What makes these two pictures of what a Pharisee is so different? They obviously are preaching and teaching the same word of God. The difference is the relationship that Paul has with Jesus. The Pharisee that Jesus so often takes to task in the Gospels is missing the point that the teachings, the law, the prophets, are not the word of God. The Word of God is a person, the second person of the Trinity. The Gospel is not just those four books of the New Testament, or a set of teachings or a story about Jesus. Our Gospel, our good news IS Jesus, the Christ. From the very beginning of our salvation history, God invites humans to enter into a close loving relationship with God. In the very beginning of the story we have that wonderful little vignette of the first humans walking in the cool of the evening with God. Who walks together like that? Intimate friends. Then God gave the people of Israel the law and the prophets as a gift that would help them be the incarnation of God's love on earth, drawing others into that same relationship. When that didn't work, God didn't send another set of laws or teachings. God sent Himself in Jesus. And then Jesus sends us to be the body of Christ, to be the incarnation of God here and now so that people we encounter the other 167 hours of the week can encounter God personally and be drawn into that loving relationship.

The Pharisee in the Gospel reading doesn't get that. That Pharisee has made the law an end in itself instead of seeing it as a help to encountering God. This still happens today. The Gospel passage we heard this morning is often used by fundamentalists to "prove" that Catholics are not really Christians because we call our priests Father. In taking these words literally, they miss what Jesus is trying to tell them: all the teachers, the pastors, the priests are given to us to point people towards God, not themselves. Do the fundamentalists think Jesus is telling them to stop calling their fathers Father? Or their teachers, Teacher? Jesus uses hyperboles throughout the Gospels. When we focus on encountering the person of Christ, the words become much more meaningful, and helpful. They stop being a burden and become a means to lift us up.

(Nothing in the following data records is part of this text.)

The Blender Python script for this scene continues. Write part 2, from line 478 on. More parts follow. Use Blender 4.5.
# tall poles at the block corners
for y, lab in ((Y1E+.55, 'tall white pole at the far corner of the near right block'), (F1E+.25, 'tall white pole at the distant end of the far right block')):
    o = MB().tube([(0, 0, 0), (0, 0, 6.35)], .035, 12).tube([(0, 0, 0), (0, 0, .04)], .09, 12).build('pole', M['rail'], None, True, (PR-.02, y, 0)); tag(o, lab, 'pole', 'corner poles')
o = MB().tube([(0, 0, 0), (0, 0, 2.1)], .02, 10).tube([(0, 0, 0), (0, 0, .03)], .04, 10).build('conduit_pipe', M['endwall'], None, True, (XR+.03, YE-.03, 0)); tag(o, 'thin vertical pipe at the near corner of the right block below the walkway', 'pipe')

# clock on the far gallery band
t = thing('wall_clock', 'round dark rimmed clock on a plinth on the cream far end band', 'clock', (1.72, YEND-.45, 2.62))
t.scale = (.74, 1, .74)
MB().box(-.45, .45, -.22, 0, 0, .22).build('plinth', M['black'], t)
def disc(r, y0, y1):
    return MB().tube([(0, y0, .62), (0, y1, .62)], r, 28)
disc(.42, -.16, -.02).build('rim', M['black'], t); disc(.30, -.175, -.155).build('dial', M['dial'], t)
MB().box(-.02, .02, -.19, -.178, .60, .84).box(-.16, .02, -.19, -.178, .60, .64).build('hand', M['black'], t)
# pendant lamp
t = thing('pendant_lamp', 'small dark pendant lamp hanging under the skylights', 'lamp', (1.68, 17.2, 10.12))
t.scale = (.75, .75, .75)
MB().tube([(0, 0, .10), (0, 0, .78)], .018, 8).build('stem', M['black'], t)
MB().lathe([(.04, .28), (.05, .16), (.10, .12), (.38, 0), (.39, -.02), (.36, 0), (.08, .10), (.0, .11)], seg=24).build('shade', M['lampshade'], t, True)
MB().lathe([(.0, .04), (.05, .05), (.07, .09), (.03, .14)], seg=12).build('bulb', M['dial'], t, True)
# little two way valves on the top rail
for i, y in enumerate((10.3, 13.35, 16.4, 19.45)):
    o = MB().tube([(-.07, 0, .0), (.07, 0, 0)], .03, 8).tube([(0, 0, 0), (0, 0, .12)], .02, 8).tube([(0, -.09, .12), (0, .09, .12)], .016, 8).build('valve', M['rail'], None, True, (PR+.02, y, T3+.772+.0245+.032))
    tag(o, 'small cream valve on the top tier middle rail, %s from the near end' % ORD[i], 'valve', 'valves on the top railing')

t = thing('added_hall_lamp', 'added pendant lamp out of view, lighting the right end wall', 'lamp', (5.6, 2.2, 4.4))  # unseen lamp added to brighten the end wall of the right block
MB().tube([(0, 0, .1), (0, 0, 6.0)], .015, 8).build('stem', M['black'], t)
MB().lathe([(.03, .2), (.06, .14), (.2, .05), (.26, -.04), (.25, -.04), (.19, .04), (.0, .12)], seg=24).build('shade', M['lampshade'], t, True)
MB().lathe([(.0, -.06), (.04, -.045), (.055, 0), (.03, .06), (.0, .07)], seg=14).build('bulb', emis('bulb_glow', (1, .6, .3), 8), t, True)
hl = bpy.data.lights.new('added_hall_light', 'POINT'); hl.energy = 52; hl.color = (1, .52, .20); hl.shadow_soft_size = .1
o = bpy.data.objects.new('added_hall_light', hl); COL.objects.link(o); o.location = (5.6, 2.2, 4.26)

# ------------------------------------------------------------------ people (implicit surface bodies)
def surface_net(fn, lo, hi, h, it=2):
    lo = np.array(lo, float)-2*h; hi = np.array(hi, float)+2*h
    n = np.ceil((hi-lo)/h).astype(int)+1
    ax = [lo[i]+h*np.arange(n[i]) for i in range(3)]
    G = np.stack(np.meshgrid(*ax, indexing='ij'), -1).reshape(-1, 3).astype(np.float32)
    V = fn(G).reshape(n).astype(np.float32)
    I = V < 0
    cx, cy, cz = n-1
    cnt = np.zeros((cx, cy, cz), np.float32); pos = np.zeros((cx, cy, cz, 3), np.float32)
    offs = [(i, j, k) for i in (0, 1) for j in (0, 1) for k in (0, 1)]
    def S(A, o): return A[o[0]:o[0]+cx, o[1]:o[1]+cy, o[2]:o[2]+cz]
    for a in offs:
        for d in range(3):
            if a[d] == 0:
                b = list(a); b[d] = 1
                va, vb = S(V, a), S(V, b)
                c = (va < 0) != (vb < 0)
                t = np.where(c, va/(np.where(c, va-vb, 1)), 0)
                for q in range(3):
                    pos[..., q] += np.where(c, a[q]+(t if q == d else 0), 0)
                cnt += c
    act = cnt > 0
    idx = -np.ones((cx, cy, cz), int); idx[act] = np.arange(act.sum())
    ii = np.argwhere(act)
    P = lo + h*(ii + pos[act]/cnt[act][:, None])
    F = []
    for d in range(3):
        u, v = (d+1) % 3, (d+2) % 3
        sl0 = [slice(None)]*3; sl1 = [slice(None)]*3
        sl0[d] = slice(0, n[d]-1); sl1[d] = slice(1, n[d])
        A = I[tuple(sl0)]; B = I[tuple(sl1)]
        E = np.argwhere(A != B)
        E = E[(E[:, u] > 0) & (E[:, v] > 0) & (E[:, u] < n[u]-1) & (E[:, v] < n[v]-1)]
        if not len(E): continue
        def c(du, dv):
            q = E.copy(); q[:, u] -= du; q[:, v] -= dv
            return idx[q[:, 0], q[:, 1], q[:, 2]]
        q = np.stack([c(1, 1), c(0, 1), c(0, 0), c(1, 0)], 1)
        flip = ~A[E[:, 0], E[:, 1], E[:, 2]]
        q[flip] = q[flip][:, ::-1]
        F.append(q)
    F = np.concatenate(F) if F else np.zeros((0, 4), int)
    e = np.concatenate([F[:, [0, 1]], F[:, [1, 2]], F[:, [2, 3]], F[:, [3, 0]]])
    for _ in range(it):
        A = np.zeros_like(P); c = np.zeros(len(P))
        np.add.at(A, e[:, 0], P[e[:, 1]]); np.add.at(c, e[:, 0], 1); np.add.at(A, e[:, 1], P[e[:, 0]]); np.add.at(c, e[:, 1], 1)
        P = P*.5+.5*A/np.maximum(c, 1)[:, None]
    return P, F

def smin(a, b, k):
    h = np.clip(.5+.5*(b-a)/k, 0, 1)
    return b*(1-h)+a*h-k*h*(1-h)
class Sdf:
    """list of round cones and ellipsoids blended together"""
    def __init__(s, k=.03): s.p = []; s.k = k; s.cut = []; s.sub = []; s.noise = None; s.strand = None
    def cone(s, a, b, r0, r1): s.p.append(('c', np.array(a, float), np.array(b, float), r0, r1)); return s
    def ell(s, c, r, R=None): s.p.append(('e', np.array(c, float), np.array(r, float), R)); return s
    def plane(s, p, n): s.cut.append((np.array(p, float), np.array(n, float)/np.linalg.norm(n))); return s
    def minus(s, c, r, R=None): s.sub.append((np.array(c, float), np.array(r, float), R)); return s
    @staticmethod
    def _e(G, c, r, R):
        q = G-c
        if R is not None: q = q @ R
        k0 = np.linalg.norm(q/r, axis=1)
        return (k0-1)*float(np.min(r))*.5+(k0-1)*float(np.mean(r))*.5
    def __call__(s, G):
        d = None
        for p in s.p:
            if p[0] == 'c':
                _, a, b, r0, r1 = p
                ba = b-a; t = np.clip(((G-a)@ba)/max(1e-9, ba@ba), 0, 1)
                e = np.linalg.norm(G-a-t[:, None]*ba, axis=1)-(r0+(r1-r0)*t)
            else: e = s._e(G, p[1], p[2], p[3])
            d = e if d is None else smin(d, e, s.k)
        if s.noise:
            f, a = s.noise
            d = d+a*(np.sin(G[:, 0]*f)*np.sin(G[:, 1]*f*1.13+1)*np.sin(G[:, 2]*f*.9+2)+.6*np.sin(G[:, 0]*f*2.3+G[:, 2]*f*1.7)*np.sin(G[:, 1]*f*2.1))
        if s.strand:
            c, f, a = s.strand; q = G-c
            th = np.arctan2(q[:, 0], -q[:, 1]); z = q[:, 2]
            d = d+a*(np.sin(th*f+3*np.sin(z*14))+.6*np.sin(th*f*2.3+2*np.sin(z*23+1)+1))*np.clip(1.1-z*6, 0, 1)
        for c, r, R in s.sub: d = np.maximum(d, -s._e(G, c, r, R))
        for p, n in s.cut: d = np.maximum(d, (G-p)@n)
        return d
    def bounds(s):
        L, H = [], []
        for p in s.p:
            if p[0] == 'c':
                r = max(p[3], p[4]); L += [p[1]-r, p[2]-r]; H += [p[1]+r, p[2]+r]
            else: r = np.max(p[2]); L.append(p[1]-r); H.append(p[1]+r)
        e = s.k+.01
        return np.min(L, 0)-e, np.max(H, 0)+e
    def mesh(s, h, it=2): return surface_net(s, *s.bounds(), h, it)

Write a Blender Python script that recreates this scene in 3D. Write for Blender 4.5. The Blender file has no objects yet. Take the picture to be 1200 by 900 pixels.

So the connection between what we do at Mass and the rest of our lives is that we come here to be formed more fully into the Body of Christ so that we can better be that Body out there. Paul gets that. He says it so simply in that letter to the Thessalonians, "we were determined to share with you our very selves." That is what God does through Jesus. That is the whole point of the church and those called by baptism to be the body of Christ. We are to be the instrument through which God shares God's self with us. But we cannot share our selves in a way that shares God unless we truly become the body of Christ. We will never do that perfectly in this life, but we can do it better and better. That is why we come to Mass week after week after week. To hear the story of who we truly are, and to share in the gift of Christ's own self in the Eucharist. We bring our cares and our sins and our disappointments and we lay them at the altar, and hopefully we leave them there. In return we take in the Word of God (who is a person at work in us) and the body and blood of Christ so we can go out to share our very selves as the body of Christ. Without that sharing of self as a sharing of God, the law and the prophets and the Church and the scriptures make no sense. And neither does Mass.

In closing I would like to share the words of another deacon, Tony Pignataro from Toronto. In a homily on these readings, he answers the hypothetical question: who would I want to visit me if I were ill? When I read his words, for me they were not just the words of someone who is ill but they are words that express the deepest longings that each of us has for encountering God in this life. Deacon Tony said he would "want someone to whom it mattered if I lived or died, recovered or relapsed, hoped or collapsed in dispair. Someone who would weep along with me if I fell, or rejoice with me if I were lifted up. Someone who would stand on the other side of pain and death and who would speak words of resurrection to me. Someone who knew of the battles ahead, who had wrestled with angels and demons, who had pleaded with God and could offer insights that would help me along the way. Someone in whom I could touch the grace of healing, of reconciliation so as to be brought to acceptance and surrender. Someone in whom I could rest, knowing that my comfort was their joy. Someone who was willing to share their very selves.

That's what we are doing here today. Trying to become that Pharisee, that Body of Christ.